> **Given exercise**
Copy out all of the data below with no alterations.

Dataset excerpt start

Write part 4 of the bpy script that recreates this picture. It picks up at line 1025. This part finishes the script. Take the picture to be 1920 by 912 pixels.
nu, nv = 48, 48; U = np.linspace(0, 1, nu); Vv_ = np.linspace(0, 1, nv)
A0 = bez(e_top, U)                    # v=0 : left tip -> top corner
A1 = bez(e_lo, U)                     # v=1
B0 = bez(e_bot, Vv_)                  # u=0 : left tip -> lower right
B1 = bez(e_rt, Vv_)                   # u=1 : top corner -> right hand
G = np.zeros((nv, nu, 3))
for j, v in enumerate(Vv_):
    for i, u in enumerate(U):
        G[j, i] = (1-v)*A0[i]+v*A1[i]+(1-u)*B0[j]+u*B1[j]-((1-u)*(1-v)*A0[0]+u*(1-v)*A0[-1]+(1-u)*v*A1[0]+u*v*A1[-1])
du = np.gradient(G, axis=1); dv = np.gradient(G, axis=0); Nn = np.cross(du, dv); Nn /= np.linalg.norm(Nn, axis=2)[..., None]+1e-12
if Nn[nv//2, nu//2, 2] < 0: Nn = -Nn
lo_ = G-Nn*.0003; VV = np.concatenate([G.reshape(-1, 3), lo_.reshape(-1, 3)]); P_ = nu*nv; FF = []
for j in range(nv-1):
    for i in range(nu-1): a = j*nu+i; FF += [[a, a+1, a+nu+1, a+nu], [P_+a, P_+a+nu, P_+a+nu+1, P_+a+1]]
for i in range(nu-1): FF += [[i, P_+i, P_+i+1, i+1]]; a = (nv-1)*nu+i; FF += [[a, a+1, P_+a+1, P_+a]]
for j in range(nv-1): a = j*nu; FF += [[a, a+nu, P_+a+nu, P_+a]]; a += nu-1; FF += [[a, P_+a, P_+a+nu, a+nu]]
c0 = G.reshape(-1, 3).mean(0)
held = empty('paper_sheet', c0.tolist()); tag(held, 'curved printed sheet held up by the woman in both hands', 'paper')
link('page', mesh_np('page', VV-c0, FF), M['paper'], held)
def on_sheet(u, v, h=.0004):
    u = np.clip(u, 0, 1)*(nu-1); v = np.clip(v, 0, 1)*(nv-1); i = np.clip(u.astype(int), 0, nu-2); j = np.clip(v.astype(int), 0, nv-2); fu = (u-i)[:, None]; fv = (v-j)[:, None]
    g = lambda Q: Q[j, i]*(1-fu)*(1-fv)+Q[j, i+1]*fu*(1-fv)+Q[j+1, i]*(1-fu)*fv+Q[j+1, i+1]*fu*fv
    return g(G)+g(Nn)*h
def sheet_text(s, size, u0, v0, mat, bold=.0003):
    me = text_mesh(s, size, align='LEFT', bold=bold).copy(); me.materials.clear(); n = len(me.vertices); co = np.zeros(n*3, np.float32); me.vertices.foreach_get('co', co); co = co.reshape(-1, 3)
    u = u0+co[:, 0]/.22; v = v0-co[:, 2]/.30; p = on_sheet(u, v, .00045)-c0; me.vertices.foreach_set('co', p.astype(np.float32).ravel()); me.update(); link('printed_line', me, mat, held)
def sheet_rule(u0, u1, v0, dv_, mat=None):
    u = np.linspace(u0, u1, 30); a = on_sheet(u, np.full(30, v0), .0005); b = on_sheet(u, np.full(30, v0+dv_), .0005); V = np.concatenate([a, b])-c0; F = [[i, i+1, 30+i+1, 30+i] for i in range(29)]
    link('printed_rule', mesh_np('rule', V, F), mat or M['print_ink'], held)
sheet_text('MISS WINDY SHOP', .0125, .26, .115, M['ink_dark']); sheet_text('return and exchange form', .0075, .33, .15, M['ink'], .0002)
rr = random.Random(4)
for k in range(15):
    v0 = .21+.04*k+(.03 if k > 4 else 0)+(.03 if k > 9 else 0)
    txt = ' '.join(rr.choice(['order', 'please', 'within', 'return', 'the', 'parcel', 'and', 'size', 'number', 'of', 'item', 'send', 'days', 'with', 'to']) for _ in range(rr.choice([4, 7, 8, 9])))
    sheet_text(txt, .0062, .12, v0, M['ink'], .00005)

Dataset excerpt end

> **Written solution**
Write part 4 of the bpy script that recreates this picture. It picks up at line 1025. This part finishes the script. Take the picture to be 1920 by 912 pixels.
nu, nv = 48, 48; U = np.linspace(0, 1, nu); Vv_ = np.linspace(0, 1, nv)
A0 = bez(e_top, U)                    # v=0 : left tip -> top corner
A1 = bez(e_lo, U)                     # v=1
B0 = bez(e_bot, Vv_)                  # u=0 : left tip -> lower right
B1 = bez(e_rt, Vv_)                   # u=1 : top corner -> right hand
G = np.zeros((nv, nu, 3))
for j, v in enumerate(Vv_):
    for i, u in enumerate(U):
        G[j, i] = (1-v)*A0[i]+v*A1[i]+(1-u)*B0[j]+u*B1[j]-((1-u)*(1-v)*A0[0]+u*(1-v)*A0[-1]+(1-u)*v*A1[0]+u*v*A1[-1])
du = np.gradient(G, axis=1); dv = np.gradient(G, axis=0); Nn = np.cross(du, dv); Nn /= np.linalg.norm(Nn, axis=2)[..., None]+1e-12
if Nn[nv//2, nu//2, 2] < 0: Nn = -Nn
lo_ = G-Nn*.0003; VV = np.concatenate([G.reshape(-1, 3), lo_.reshape(-1, 3)]); P_ = nu*nv; FF = []
for j in range(nv-1):
    for i in range(nu-1): a = j*nu+i; FF += [[a, a+1, a+nu+1, a+nu], [P_+a, P_+a+nu, P_+a+nu+1, P_+a+1]]
for i in range(nu-1): FF += [[i, P_+i, P_+i+1, i+1]]; a = (nv-1)*nu+i; FF += [[a, a+1, P_+a+1, P_+a]]
for j in range(nv-1): a = j*nu; FF += [[a, a+nu, P_+a+nu, P_+a]]; a += nu-1; FF += [[a, P_+a, P_+a+nu, a+nu]]
c0 = G.reshape(-1, 3).mean(0)
held = empty('paper_sheet', c0.tolist()); tag(held, 'curved printed sheet held up by the woman in both hands', 'paper')
link('page', mesh_np('page', VV-c0, FF), M['paper'], held)
def on_sheet(u, v, h=.0004):
    u = np.clip(u, 0, 1)*(nu-1); v = np.clip(v, 0, 1)*(nv-1); i = np.clip(u.astype(int), 0, nu-2); j = np.clip(v.astype(int), 0, nv-2); fu = (u-i)[:, None]; fv = (v-j)[:, None]
    g = lambda Q: Q[j, i]*(1-fu)*(1-fv)+Q[j, i+1]*fu*(1-fv)+Q[j+1, i]*(1-fu)*fv+Q[j+1, i+1]*fu*fv
    return g(G)+g(Nn)*h
def sheet_text(s, size, u0, v0, mat, bold=.0003):
    me = text_mesh(s, size, align='LEFT', bold=bold).copy(); me.materials.clear(); n = len(me.vertices); co = np.zeros(n*3, np.float32); me.vertices.foreach_get('co', co); co = co.reshape(-1, 3)
    u = u0+co[:, 0]/.22; v = v0-co[:, 2]/.30; p = on_sheet(u, v, .00045)-c0; me.vertices.foreach_set('co', p.astype(np.float32).ravel()); me.update(); link('printed_line', me, mat, held)
def sheet_rule(u0, u1, v0, dv_, mat=None):
    u = np.linspace(u0, u1, 30); a = on_sheet(u, np.full(30, v0), .0005); b = on_sheet(u, np.full(30, v0+dv_), .0005); V = np.concatenate([a, b])-c0; F = [[i, i+1, 30+i+1, 30+i] for i in range(29)]
    link('printed_rule', mesh_np('rule', V, F), mat or M['print_ink'], held)
sheet_text('MISS WINDY SHOP', .0125, .26, .115, M['ink_dark']); sheet_text('return and exchange form', .0075, .33, .15, M['ink'], .0002)
rr = random.Random(4)
for k in range(15):
    v0 = .21+.04*k+(.03 if k > 4 else 0)+(.03 if k > 9 else 0)
    txt = ' '.join(rr.choice(['order', 'please', 'within', 'return', 'the', 'parcel', 'and', 'size', 'number', 'of', 'item', 'send', 'days', 'with', 'to']) for _ in range(rr.choice([4, 7, 8, 9])))
    sheet_text(txt, .0062, .12, v0, M['ink'], .00005)